Uma dica de Pollyana Esteves é não abrir a boca se o que você planeja dizer não vá agregar nada à pessoa ou se trata de algo que ela não tem como mudar no momento. Por exemplo: você vai encontrar com uma prima e achou o look dela feio. Existe a possibilidade de ela trocar de roupa? Se a resposta for não, fique quieta; caso contrário só vai magoá-la sem necessidade. "Outra atitude muito comum de quem se considera franca, mas na verdade é grossa e até mesmo invasiva, é alegar que está somente expressando uma opinião ou fazendo uma crítica construtiva, quando, na verdade, se põe a julgar e a ofender", comenta Pollyana. Um "comentário" que serve para exemplificar isso é "Você trabalha tanto, cuidado para não traumatizar seu filho". É melhor manter a boca fechada em vez de provocar consequências desnecessárias, como brigas.

Não adianta falar algo polêmico durante uma refeição, por exemplo, e acabar com o almoço de alguém. Citar episódios muito antigos também é outro comportamento que não vale a pena"

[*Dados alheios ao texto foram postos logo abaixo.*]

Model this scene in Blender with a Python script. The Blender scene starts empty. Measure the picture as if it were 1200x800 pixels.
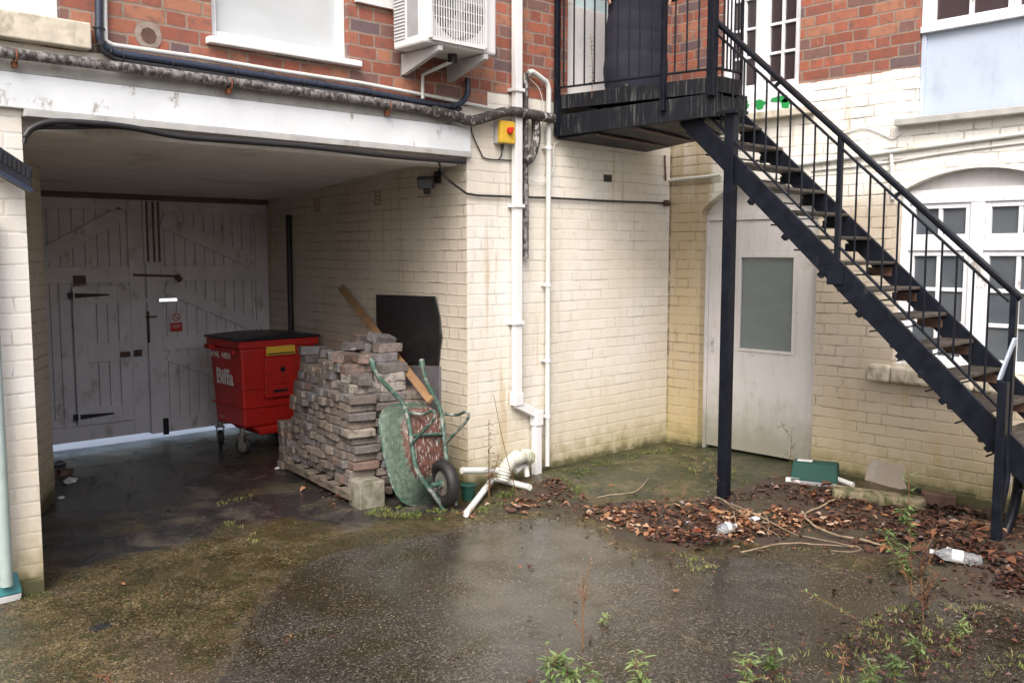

Já Mara reforça que todo ser humano tem o direito de ter opiniões e poder expressá-las, desde que não fira os direitos dos outros. "O que deve ser guardado para si são os preconceitos que, apesar de impregnados em nós por força da transmissão transgeracional, não devem ser manifestados, mas trabalhados e dissipados pelo conhecimento e constante afirmação do respeito entre as pessoas", diz. "Ninguém precisa saber o que você pensa. Para exigir algo do outro, é preciso ser impecável e ninguém o é. Portanto, não faça com os outros o que não gostaria que fosse feito com você. Concentre energias cuidando da própria vida", endossa Pollyana.